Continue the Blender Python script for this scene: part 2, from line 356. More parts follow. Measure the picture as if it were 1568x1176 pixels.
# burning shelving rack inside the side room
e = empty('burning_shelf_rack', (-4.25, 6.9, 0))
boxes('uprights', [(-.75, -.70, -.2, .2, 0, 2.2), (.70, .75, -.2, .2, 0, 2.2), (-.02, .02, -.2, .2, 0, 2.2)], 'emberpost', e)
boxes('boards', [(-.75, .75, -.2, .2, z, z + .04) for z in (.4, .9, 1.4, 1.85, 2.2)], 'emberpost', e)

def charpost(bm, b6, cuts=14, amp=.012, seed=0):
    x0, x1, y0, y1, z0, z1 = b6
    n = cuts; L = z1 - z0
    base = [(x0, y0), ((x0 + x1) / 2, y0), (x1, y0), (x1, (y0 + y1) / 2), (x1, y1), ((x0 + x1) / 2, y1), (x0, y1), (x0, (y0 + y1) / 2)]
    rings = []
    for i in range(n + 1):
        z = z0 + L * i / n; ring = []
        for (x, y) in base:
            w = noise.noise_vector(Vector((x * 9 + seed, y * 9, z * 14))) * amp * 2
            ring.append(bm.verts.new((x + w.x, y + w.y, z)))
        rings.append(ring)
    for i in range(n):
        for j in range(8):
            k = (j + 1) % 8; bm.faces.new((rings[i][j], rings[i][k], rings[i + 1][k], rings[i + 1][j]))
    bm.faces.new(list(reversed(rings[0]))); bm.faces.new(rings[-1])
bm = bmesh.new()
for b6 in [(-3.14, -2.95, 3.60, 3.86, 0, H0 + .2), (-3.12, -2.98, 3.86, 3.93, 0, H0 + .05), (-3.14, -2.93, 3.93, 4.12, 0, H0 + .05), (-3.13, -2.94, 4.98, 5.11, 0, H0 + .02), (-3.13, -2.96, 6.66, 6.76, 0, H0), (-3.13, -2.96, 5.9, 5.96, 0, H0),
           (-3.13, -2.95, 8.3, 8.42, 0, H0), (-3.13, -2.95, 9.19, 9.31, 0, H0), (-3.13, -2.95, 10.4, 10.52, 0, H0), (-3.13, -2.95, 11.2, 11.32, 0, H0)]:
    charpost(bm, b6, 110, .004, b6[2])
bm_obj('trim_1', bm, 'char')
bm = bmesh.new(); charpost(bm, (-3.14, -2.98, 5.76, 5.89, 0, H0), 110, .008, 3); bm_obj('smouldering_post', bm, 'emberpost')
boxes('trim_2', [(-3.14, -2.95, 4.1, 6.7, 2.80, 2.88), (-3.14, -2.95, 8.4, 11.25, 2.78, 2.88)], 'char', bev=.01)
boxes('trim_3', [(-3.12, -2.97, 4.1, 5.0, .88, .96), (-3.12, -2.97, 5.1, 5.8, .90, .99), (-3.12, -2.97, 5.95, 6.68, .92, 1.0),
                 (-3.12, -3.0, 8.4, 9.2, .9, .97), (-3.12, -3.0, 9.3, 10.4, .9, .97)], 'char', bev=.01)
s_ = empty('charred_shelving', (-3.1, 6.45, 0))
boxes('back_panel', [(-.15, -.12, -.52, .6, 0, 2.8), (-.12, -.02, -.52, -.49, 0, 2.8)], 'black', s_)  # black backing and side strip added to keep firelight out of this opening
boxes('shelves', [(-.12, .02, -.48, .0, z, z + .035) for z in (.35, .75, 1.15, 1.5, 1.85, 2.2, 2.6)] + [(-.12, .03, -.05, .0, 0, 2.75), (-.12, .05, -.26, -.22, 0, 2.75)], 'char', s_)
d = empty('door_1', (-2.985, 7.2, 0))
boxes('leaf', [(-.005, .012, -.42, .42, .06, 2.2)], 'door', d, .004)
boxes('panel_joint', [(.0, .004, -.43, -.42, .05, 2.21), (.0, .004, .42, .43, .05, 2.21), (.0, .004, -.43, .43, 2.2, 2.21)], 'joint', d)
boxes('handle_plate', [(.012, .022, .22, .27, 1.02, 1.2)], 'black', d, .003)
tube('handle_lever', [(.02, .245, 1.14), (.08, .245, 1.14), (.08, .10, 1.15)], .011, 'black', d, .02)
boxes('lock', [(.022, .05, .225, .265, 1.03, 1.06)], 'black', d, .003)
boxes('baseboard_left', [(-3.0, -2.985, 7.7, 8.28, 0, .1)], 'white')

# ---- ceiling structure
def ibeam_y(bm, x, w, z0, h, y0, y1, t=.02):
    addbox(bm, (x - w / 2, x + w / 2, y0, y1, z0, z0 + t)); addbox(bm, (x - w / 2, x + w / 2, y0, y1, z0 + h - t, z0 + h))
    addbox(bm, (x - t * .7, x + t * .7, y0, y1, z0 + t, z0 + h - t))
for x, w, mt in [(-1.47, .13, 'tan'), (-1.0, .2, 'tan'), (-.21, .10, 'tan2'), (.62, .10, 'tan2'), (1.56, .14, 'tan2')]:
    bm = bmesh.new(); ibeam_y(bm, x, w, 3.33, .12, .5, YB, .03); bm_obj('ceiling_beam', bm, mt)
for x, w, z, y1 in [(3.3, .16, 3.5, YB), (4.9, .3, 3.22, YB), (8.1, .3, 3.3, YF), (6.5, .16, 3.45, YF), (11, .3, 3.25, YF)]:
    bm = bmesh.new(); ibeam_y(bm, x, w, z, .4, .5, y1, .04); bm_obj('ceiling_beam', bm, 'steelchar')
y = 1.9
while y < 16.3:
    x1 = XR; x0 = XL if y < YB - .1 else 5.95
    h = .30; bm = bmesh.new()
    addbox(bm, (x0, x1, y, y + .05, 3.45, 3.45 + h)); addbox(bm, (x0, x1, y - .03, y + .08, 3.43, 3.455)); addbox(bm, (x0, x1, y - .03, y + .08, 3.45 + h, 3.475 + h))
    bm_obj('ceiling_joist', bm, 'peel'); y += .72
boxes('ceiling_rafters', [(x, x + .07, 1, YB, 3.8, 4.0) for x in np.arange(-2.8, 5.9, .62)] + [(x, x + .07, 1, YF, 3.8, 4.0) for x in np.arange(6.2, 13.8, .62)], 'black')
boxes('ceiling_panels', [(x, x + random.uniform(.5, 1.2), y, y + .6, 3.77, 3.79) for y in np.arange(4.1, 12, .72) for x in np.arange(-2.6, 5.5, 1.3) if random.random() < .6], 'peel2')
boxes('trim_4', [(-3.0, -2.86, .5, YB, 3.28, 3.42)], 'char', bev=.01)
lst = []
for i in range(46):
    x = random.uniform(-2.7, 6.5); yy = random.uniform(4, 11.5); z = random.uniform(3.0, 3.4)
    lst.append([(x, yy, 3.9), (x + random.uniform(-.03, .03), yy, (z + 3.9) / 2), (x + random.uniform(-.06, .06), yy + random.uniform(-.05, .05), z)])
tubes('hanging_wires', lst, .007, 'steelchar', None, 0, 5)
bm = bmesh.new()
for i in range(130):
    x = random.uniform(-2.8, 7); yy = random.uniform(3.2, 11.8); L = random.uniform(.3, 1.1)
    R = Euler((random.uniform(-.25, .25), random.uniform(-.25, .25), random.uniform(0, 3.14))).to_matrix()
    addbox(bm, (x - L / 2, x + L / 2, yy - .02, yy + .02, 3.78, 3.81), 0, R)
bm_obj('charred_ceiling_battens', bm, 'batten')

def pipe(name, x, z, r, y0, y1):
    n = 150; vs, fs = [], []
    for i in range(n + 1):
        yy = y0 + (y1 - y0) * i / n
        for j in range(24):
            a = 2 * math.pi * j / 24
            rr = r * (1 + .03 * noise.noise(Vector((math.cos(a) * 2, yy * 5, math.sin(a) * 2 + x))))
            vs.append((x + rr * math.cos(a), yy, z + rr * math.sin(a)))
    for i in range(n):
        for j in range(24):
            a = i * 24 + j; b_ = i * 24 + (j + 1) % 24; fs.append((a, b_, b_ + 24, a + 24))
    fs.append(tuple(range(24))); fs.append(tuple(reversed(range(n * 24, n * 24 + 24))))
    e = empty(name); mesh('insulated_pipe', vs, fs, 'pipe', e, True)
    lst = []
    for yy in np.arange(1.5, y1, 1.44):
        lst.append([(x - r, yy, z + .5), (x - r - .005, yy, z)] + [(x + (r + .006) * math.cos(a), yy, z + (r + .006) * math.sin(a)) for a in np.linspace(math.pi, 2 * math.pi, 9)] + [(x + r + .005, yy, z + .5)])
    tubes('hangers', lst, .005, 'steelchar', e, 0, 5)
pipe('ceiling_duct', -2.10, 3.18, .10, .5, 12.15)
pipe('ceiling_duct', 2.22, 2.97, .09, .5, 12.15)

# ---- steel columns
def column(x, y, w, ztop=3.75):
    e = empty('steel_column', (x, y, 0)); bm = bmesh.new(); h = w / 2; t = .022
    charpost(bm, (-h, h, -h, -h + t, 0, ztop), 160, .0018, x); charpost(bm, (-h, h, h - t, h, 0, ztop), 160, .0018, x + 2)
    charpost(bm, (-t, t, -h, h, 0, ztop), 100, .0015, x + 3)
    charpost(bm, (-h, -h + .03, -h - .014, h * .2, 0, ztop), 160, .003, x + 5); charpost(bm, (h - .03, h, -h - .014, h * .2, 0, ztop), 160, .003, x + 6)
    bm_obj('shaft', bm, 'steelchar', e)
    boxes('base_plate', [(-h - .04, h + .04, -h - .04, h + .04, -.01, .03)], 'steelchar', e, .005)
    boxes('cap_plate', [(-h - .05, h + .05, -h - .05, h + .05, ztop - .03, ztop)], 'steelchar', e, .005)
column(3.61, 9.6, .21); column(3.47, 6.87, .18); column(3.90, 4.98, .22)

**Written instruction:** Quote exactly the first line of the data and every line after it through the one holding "boxes('boards', [(-.75, .75, -.2, .2, z, z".

**Expected answer:**
Continue the Blender Python script for this scene: part 2, from line 356. More parts follow. Measure the picture as if it were 1568x1176 pixels.
# burning shelving rack inside the side room
e = empty('burning_shelf_rack', (-4.25, 6.9, 0))
boxes('uprights', [(-.75, -.70, -.2, .2, 0, 2.2), (.70, .75, -.2, .2, 0, 2.2), (-.02, .02, -.2, .2, 0, 2.2)], 'emberpost', e)
boxes('boards', [(-.75, .75, -.2, .2, z, z + .04) for z in (.4, .9, 1.4, 1.85, 2.2)], 'emberpost', e)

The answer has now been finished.